The Blues, though—they’re a bleak franchise. Zero Stanley Cups in a half-century, not even a championship appearance after three straight to start. The Golden Knights went to the Final in their first year of existence! To think that the Blues would be the team to make me a fan of a whole new sport is just wild.

Somehow, though, it felt natural. By playoff time, I could reel off the whole roster. I was ready to embrace the St. Louis-Chicago rivalry, to hate the evil defending champion Blackhawks. The Game 1 thriller had me giddy; a 3-1 lead had me celebrating.

But this was 2016. We didn’t know it yet, but 2016 was where 3-1 leads went to die. So Patrick Kane single-handedly keeping the series alive after the Blues expended massive energy to go to two overtimes at home had me on edge.

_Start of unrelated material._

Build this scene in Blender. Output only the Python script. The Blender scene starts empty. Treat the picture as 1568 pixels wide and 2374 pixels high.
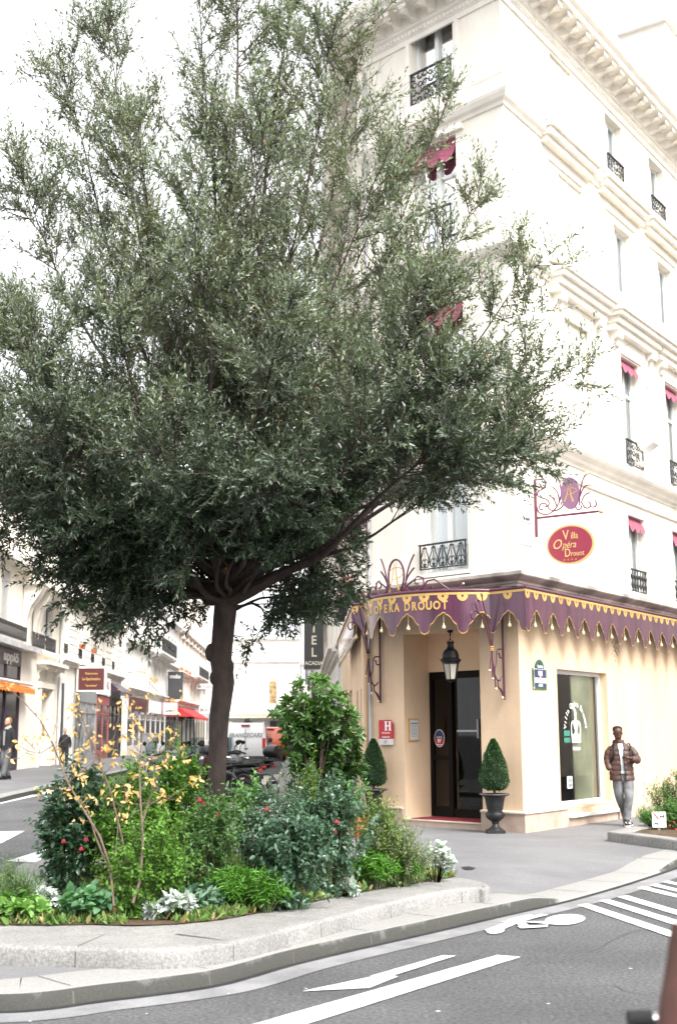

And blowing a 3-1 lead in Game 6 by allowing six goals wasn’t the best mojo. Why, oh why, did I add another miserable rooting interest to a collection that currently included the Yankees’ first selloff of my lifetime, two straight 10-loss Giants seasons and the Nets first round pick headed to Boston?

I thought about going to Game 7, but why bother going just to be blue? So, I watched from my dorm. The Blues did their best to quell my nerves—they scored a minute in, then again in the first period for a 2-0 lead. They also did their best to induce dread: They blew that 2-0 lead, of course. I watched the rest of the way waiting for my stomach to drop, not an ounce of confidence coursing through my veins. Then, a miracle.

They did it again two weeks later against the Stars, this time taking mercy on my soul with a 6-1 drubbing. Though they ultimately looked listless in the conference final against San Jose, the Blues made a fan for life that spring, even after I leave St. Louis. And that’s just about all you can ask for out of a city.